Les violences conjugales prennent diverses formes : physiques, psychologiques, sexuelles, mais aussi économiques. Elles ont des conséquences dramatiques pour les victimes, tant sur le plan physique que psychologique. Malgré les méthodes de calcul qui diffèrent, le nombre de féminicides recensé en 2023 était de 94 selon les chiffres du ministère de la justice et atteignait 134 selon l’association #NousToutes. Ce sont des chiffres qui nous interpellent. Ces meurtres représentent une fraction des violences qui, si elles ne conduisent pas à la mort, laissent des séquelles profondes et durables. L’impact de ces violences ne concerne pas uniquement les victimes directes, mais aussi leurs enfants et leur entourage, créant ainsi un cercle vicieux de souffrances qui se perpétue d’une génération à l’autre.
Les associations féministes font régulièrement état des difficultés d’accès des victimes à la justice et aux soins, ainsi que de l’insuffisance des moyens mis à disposition des forces de l’ordre et des services sociaux. Elles appellent de leurs vœux une réforme en profondeur des pratiques judiciaires, notamment en ce qui concerne la question des réductions de peine pour les auteurs de violences conjugales.
Dans ce contexte, il est impératif que la société, dans son ensemble, prenne conscience de la gravité de la situation. Les violences conjugales ne sont pas des faits isolés mais un phénomène systémique, souvent ancré dans des rapports de domination et des normes de genre patriarcales. Le combat contre ces violences ne doit pas seulement être une priorité pour l’État et les institutions, mais également pour l’ensemble de la société, qui doit se mobiliser activement pour protéger les victimes et prévenir les violences.
Il est fondamental de rappeler que la grande majorité des victimes de violences conjugales sont des femmes. Selon les chiffres de l’Observatoire national des violences faites aux femmes, 85 % des victimes de violences conjugales sont des femmes ([2]), et la plupart des auteurs de ces violences sont des hommes. Cette réalité souligne l’importance de l’engagement des pouvoirs publics dans la lutte pour l’égalité des sexes, et de la nécessité d’adopter une approche globale et cohérente, y compris pénale, pour prévenir et sanctionner ces violences.
L’une des lacunes majeures du système actuel réside dans l’absence de sanction suffisamment dissuasive pour les auteurs de violences conjugales. En effet, malgré les peines d’emprisonnement encourues, les auteurs de violences bénéficient parfois de réductions de peine ou d’aménagements qui ne prennent pas en compte la gravité des faits. Une réforme en profondeur du code pénal est ainsi nécessaire pour garantir une justice plus sévère, notamment en ce qui concerne les réductions de peines pour les auteurs de violences conjugales. Cette réforme devrait exclure toute possibilité de réduction ou d’aménagement de peine pour les crimes de violences conjugales, afin de mieux protéger les victimes et de répondre à l’impunité dont bénéficient trop souvent les agresseurs.

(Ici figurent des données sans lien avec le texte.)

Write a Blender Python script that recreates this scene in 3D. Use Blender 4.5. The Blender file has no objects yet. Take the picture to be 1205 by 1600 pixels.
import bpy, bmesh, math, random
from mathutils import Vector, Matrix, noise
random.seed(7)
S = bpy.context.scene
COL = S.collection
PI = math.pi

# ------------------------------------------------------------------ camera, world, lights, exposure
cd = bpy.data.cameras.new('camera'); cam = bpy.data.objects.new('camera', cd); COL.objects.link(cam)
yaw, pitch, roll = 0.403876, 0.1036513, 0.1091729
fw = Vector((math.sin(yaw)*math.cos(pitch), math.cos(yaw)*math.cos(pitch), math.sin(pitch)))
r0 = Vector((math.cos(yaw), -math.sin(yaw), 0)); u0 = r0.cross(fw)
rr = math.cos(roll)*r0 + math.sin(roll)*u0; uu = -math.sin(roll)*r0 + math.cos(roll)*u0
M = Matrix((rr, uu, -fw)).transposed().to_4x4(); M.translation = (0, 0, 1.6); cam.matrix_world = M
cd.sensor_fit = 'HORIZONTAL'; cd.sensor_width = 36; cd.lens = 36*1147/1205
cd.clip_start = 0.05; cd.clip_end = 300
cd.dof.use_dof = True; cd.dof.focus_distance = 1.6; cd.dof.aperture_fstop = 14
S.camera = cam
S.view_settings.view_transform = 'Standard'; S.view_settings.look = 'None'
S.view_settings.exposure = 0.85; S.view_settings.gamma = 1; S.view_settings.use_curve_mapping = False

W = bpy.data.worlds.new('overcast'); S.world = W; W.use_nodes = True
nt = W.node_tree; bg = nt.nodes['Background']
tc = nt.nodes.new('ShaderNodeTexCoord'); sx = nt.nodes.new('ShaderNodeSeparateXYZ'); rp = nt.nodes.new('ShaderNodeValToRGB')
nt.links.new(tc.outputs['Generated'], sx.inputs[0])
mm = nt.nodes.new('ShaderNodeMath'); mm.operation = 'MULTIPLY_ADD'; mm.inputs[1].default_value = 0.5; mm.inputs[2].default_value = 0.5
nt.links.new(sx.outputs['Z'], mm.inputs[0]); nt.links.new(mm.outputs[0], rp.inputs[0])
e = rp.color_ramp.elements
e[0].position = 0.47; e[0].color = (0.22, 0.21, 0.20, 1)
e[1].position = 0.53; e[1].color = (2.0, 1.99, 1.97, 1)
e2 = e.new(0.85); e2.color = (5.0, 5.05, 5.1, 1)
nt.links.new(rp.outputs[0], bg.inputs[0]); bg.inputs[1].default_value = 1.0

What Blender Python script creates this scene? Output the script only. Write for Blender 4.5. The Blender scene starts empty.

Les victimes de violences conjugales doivent pouvoir bénéficier d’un système de prise en charge et de protection efficace. Cela passe par un renforcement de la formation des policiers, des gendarmes, des magistrats et des travailleurs sociaux, afin d’assurer une meilleure réactivité et une prise en charge adaptée à chaque situation. De même, il est nécessaire d’augmenter les moyens financiers consacrés à la lutte contre les violences conjugales, notamment en faveur des dispositifs d’accueil, d’hébergement et d’accompagnement psychologique pour les victimes.
En conclusion, la France doit faire face à un défi majeur : mettre un terme aux violences conjugales qui détruisent des vies, souvent celles des femmes. Pour cela, il est impératif de renforcer les mesures de protection des victimes, d’assurer des sanctions plus sévères contre les auteurs, et de sensibiliser la société dans son ensemble à l’urgence de la situation. Le combat pour l’égalité des sexes et contre les violences faites aux femmes doit être une priorité pour l’État et pour chaque citoyen. Le chemin est encore long, mais des réformes législatives ambitieuses peuvent contribuer à faire évoluer les mentalités et protéger les victimes de manière plus efficace.
L’article unique de cette proposition de loi vise donc à renforcer la lutte contre les violences conjugales en interdisant les réductions de peine, remises de peine ou aménagements de peine.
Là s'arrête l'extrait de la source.